The EJC president has said small Jewish communities are being physically, verbally and psychologically threatened by fundamentalist elements.
Ynet has reported statements by Dr Moshe Kantor, president of the EJC, who has cited recent negative events concerning Jews.
He said that recently a respected and government-funded Catholic school, the College of the Sacred Heart, in Antwerp, had hosted a “Palestine Day,” replete with antisemitic references and activities for youngsters.
One stall at the event was titled: “Throw the soldiers into the sea” in which children were invited to throw replicas of Jewish and Israeli soldiers into two large tanks.
Last weekend, an event organized for Jewish children in Malmö was reportedly attacked by a gang of thugs who shouted “Heil Hitler” and “Jewish pigs”.
The gang even entered the area hosting the children’s event and damaged property.
Earlier in the year, after a surge of antisemitism hit the Malmö Jewish community, right-wing Malmö mayor, Ilmar Reepalu, said he thought the disruption to the children’s party had been “an understandable consequence of the Israel-Palestine conflict.”
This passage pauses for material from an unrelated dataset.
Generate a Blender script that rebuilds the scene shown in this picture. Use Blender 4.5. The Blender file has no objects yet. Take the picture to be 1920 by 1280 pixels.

Dr Kantor said in recent months, German former Bundesbank board member Thilo Sarrazin, the European Commissioner for Trade, Karel De Gucht, and Emilio Menendez del Valle, Spanish MEP, had all made antisemitic comments.
He said the comments from the three men had been extremely antisemitic and had been largely ignored by most officials in Europe.
He said because of this inaction, small Jewish communities, like Malmö, would teeter on the brink of extinction, threatened by “fundamentalist elements and their extreme left-wing cohorts on one side and the far-right neo-Nazis on the other.”
The EJC has called on European governments and the European Union to launch a campaign against intolerance and antisemitism, so to remind European citizens that the new Europe was established after the Second World War on the concept of “Never Again”.